Suggestions Considered for Decreasing the Possibility of Injuries.

NO WRITER ATTRIBUTED

New York, N. Y., February 4, 1910.--At the meeting of the Intercollegiate Football Rules Committee at the Murray Hill Hotel today the following members were present: L. M. Dennis, Cornell, chairman; Walter Camp, Yale; C. Blagden '02, Harvard; P. Davis, Princeton; J. C. Bell, Pennsylvania; A. A. Stagg, Chicago; Lieutenant Berrien, Annapolis; Lieutenant H. H. Hackett, West Point; H. L. Williams, Minnesota; W. L. Dudley, Vanderbilt; C. W. Savage, Oberlin, and W. A. Lambeth, Virginia. Last year's officers were reelected: L. M. Dennis, chairman; E. K. Hall, secretary, and Walter Camp, editor.

After the election Mr. Dudley presented a report and recommendations from the Southern Athletic Association; Professor Dennis, recommendations from Cornell, Mr. Stagg, recommendations from the Western Conference, and Mr. Williams, resolutions passed by the Intercollegiate Athletic Association.

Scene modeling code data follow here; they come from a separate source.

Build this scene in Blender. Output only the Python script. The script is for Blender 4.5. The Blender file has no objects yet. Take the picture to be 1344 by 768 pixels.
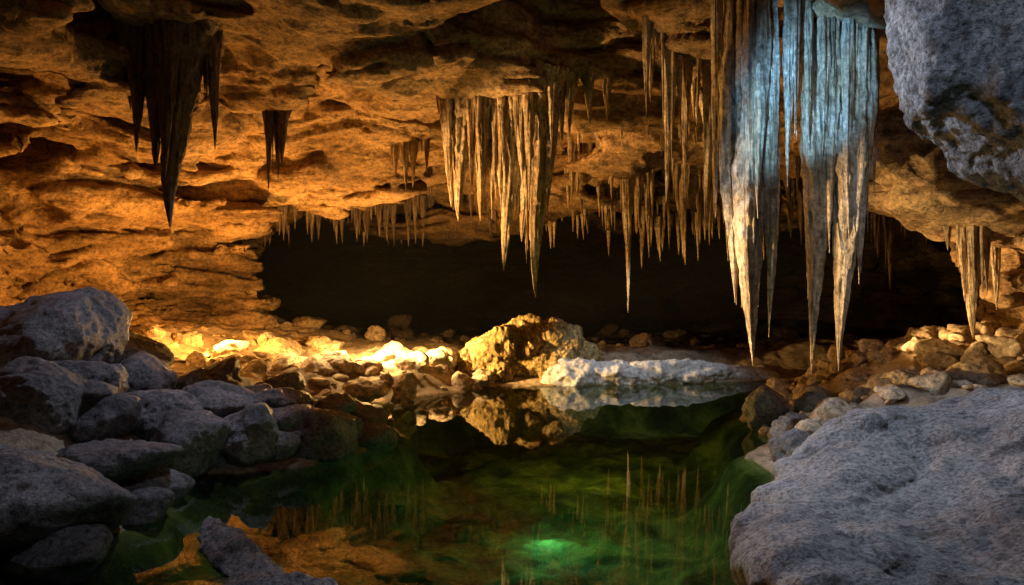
import bpy, math, numpy as np
from mathutils import Vector
import bmesh
f32=np.float32
# ------------------------------------------------------------ noise
_G=np.array([[1,1,0],[-1,1,0],[1,-1,0],[-1,-1,0],[1,0,1],[-1,0,1],[1,0,-1],[-1,0,-1],
             [0,1,1],[0,-1,1],[0,1,-1],[0,-1,-1],[1,1,0],[-1,1,0],[0,-1,1],[0,-1,-1]],dtype=f32)
def _hash(x,y,z,s):
    h=(x.astype(np.uint32)*np.uint32(374761393)+y.astype(np.uint32)*np.uint32(668265263)
       +z.astype(np.uint32)*np.uint32(2147483647-1640531527)+np.uint32((s*974711+12345)&0xffffffff))
    h^=h>>np.uint32(13); h*=np.uint32(1274126177); h^=h>>np.uint32(16)
    h*=np.uint32(2246822519); h^=h>>np.uint32(15)
    return h&np.uint32(15)
def gn(p,seed=0):
    p=np.asarray(p,dtype=f32)
    i=np.floor(p).astype(np.int64); f=(p-i).astype(f32)
    u=f*f*f*(f*(f*6-15)+10)
    out=0
    for a in (0,1):
        wa=u[:,0] if a else 1-u[:,0]
        for b in (0,1):
            wb=u[:,1] if b else 1-u[:,1]
            for c in (0,1):
                wc=u[:,2] if c else 1-u[:,2]
                g=_G[_hash(i[:,0]+a+5000,i[:,1]+b+5000,i[:,2]+c+5000,seed)]
                out=out+wa*wb*wc*(g[:,0]*(f[:,0]-a)+g[:,1]*(f[:,1]-b)+g[:,2]*(f[:,2]-c))
    return out
def fbm(p,sc,octv,seed,gain=.5,lac=2.03):
    o=0;a=1.;s=np.asarray(sc,dtype=f32)
    for k in range(octv):
        o=o+a*gn(p*s,seed+k); a*=gain; s=s*lac
    return o
def ridged(p,sc,octv,seed,gain=.5,lac=2.1):
    o=0;a=1.;s=np.asarray(sc,dtype=f32)
    for k in range(octv):
        o=o+a*(1-2.2*np.abs(gn(p*s,seed+k))); a*=gain; s=s*lac
    return o
def sstep(a,b,x):
    t=np.clip((x-a)/(b-a),0,1); return t*t*(3-2*t)
def smin(a,b,k):
    h=np.clip(.5+.5*(b-a)/k,0,1); return b+(a-b)*h-k*h*(1-h)
def poly_sd(x,y,poly):
    P=np.array(poly,dtype=float); n=len(P)
    d=np.full(x.shape,1e9); ins=np.zeros(x.shape,bool)
    for i in range(n):
        a=P[i];b=P[(i+1)%n];e=b-a
        t=np.clip(((x-a[0])*e[0]+(y-a[1])*e[1])/(e@e),0,1)
        d=np.minimum(d,np.hypot(x-a[0]-t*e[0],y-a[1]-t*e[1]))
        c=((a[1]>y)!=(b[1]>y))&(x<(b[0]-a[0])*(y-a[1])/((b[1]-a[1]) or 1e-9)+a[0])
        ins^=c
    return np.where(ins,-d,d)
def shepard(x,y,pts,sig):
    w=0;s=0
    for (a,b,h) in pts:
        r2=((x-a)**2+(y-b)**2)/(sig*sig)
        k=1/(.15+r2)**2
        w=w+k;s=s+k*h
    return s/w
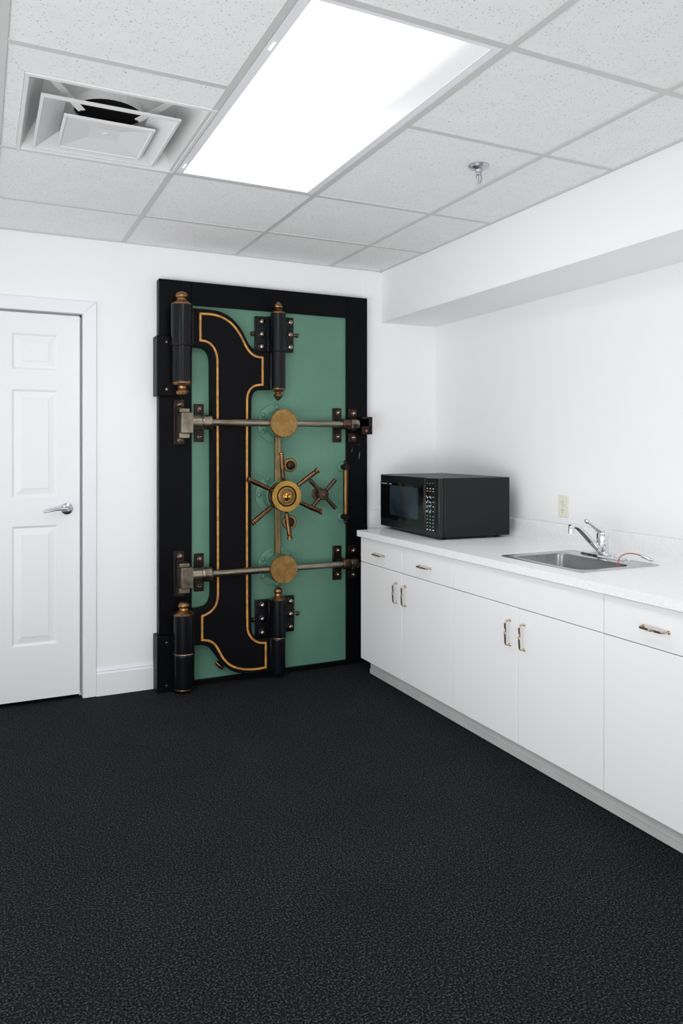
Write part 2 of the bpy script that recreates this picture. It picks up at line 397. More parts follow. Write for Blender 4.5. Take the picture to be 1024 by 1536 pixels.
# ---------------------------------------------------------------- air diffuser
vx0, vx1, vy0, vy1 = -2.585, -1.995, -1.786, -1.156
vent = thing('ceiling_vent', 'square white louvered air diffuser in the ceiling left of the light', 'vent', ((vx0+vx1)/2, (vy0+vy1)/2, Hc))
def sq(ins, z, c=None):
    return [(vx0+ins[0], vy0+ins[2], z), (vx1-ins[1], vy0+ins[2], z), (vx1-ins[1], vy1-ins[3], z), (vx0+ins[0], vy1-ins[3], z)]
def rect(x0, x1, y0, y1, z): return [(x0, y0, z), (x1, y0, z), (x1, y1, z), (x0, y1, z)]
b = MB()
top = Hc+.105
b.loft([rect(vx0, vx1, vy0, vy1, Hc+.004), rect(vx0, vx1, vy0, vy1, Hc-.002), rect(vx0+.012, vx1-.012, vy0+.012, vy1-.012, Hc-.003), rect(vx0+.016, vx1-.016, vy0+.016, vy1-.016, Hc+.004),
        rect(vx0+.07, vx1-.07, vy0+.07, vy1-.07, top)], capa=False, capb=False)
cxv, cyv, rv = -2.292, -1.430, .118
# top sheet with a round duct opening
N = 32; outer = []
x0, x1, y0, y1 = vx0+.07, vx1-.07, vy0+.07, vy1-.07
circ = [(cxv+rv*math.cos(2*PI*k/N), cyv+rv*math.sin(2*PI*k/N), top) for k in range(N)]
for k in range(N):
    a = 2*PI*k/N; dx, dy = math.cos(a), math.sin(a); t = 9
    if dx > 1e-6: t = min(t, (x1-cxv)/dx)
    if dx < -1e-6: t = min(t, (x0-cxv)/dx)
    if dy > 1e-6: t = min(t, (y1-cyv)/dy)
    if dy < -1e-6: t = min(t, (y0-cyv)/dy)
    outer.append((cxv+dx*t, cyv+dy*t, top))
b.loft([outer, circ, [(x, y, z-.03) for x, y, z in circ]], capa=False, capb=False)
for cx_, cy_ in ((x0, y0), (x1, y0), (x1, y1), (x0, y1)):
    a = math.atan2(cy_-cyv, cx_-cxv); ks = sorted(range(N), key=lambda k: -((outer[k][0]-cx_)**2+(outer[k][1]-cy_)**2))
    p = sorted(outer, key=lambda q: (q[0]-cx_)**2+(q[1]-cy_)**2)[:3]
    side_a = [q for q in p if abs(q[0]-cx_) < 1e-4]; side_b = [q for q in p if abs(q[1]-cy_) < 1e-4]
    if side_a and side_b: b.face([(cx_, cy_, top), side_a[0], side_b[0]])
b.build('outer_cone', M['vent'], vent, smooth=False)
b = MB(); ci = [(cxv+(x-cxv)*.96, cyv+(y-cyv)*.96) for x, y, z in circ]; b.loft([[(x, y, top-.026) for x, y in ci], [(x, y, top+.14) for x, y in ci]], capa=False); b.build('duct_collar', M['dark'], vent)
def louver(name, x0, x1, y0, y1, ins, h, closed):
    b = MB(); z = Hc-.004
    L = [rect(x0+.004, x1-.004, y0+.004, y1-.004, z+.010), rect(x0, x1, y0, y1, z+.008), rect(x0, x1, y0, y1, z), rect(x0+.009, x1-.009, y0+.009, y1-.009, z-.001),
         rect(x0+.013, x1-.013, y0+.013, y1-.013, z+.003), rect(x0+ins, x1-ins, y0+ins, y1-ins, z+h)]
    if closed:
        b.loft(L, capa=False, capb=True)
        b.loft([rect(x0+.004, x1-.004, y0+.004, y1-.004, z+.010), rect(x0+ins, x1-ins, y0+ins, y1-ins, z+h+.004)], capa=False)
    else:
        b.loft(L, capa=False, capb=False)
        b.loft([rect(x0+.004, x1-.004, y0+.004, y1-.004, z+.010), rect(x0+ins, x1-ins, y0+ins, y1-ins, z+h+.001)], capa=False, capb=False)
    return b.build(name, M['vent'], vent, smooth=False)
louver('middle_louver', -2.532, -2.088, -1.662, -1.196, .085, .045, False)
inn = louver('center_panel', -2.452, -2.150, -1.540, -1.246, .10, .018, True)
sub(MB().lathe([(.012, 0), (.011, -.003), (.004, -.004)], (-2.297, -1.40, Hc-.004+.018), 'Z', 20), 'button', M['vent'], inn, vent)
for sx_, sy_ in ((-1, -1), (1, -1), (1, 1), (-1, 1)):
    b = MB(); dx, dy = sx_/1.414, sy_/1.414; px, py = -dy*.014, dx*.014
    p = [(cxv-.01+dx*r_, cyv+dy*r_, z_) for r_, z_ in ((.13, Hc+.030), (.20, Hc+.05), (.315, Hc+.085))]
    for a, c in zip(p, p[1:]):
        b.loft([[(a[0]-px, a[1]-py, a[2]), (a[0]+px, a[1]+py, a[2]), (a[0]+px, a[1]+py, a[2]+.002), (a[0]-px, a[1]-py, a[2]+.002)],
                [(c[0]-px, c[1]-py, c[2]), (c[0]+px, c[1]+py, c[2]), (c[0]+px, c[1]+py, c[2]+.002), (c[0]-px, c[1]-py, c[2]+.002)]])
    b.lathe([(.004, -.002), (.004, .0)], (p[0][0], p[0][1], p[0][2]), 'Z', 10, M['dark'])
    b.mats = [M['dark'], M['vent']]
    for f in b.bm.faces: f.material_index = 0 if len(f.verts) > 4 or f.calc_area() < .00003 else 1
    b.build('bracket', None, vent, smooth=False)

# ---------------------------------------------------------------- sprinkler
sp_ = thing('sprinkler_head', 'chrome pendent fire sprinkler with round escutcheon under the ceiling', 'sprinkler', (-.925, -1.755, Hc+.004))
sx_, sy_ = -.925, -1.755
MB().lathe([(.040, .0), (.041, -.004), (.036, -.012), (.022, -.017), (.014, -.018), (.012, -.028)], (sx_, sy_, Hc+.004), 'Z', 36).build('escutcheon', M['satin'], sp_)
b = MB()
b.lathe([(.010, 0), (.012, -.006), (.010, -.014), (.006, -.016)], (sx_, sy_, Hc-.020), 'Z', 20)
for s_ in (-1, 1): b.tube([(sx_+s_*.009, sy_, Hc-.030), (sx_+s_*.0125, sy_, Hc-.045), (sx_+s_*.010, sy_, Hc-.060), (sx_+s_*.003, sy_, Hc-.069)], .0028, 8)
b.build('frame_arms', M['satin'], sp_)
MB().lathe([(.0025, 0), (.003, .02), (.002, .035)], (sx_, sy_, Hc-.070), 'Z', 10).build('bulb', M['chrome'], sp_)
MB().lathe([(.004, 0), (.005, -.004), (.016, -.006), (.017, -.008), (.004, -.0085)], (sx_, sy_, Hc-.067), 'Z', 20).build('deflector', M['chrome'], sp_)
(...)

The Committee then took up the statement that the game as played last autumn was more dangerous than ever before. A complete tabulation of deaths and injuries for 1909 made by Alexander Moffat of Princeton showed two fatal accidents to players on college teams and showed the kind of plays in which injuries are likely to occur. Incomplete data for previous years, however, prevented any comparisons being made. It was generally concluded that there was too much chance of injury in the game as played last fall and the Committee devoted the rest of its time to tabulating the sources of injuries and to considering suggestions for their eradication by changes in the present rules.

The meeting will be continued tomorrow.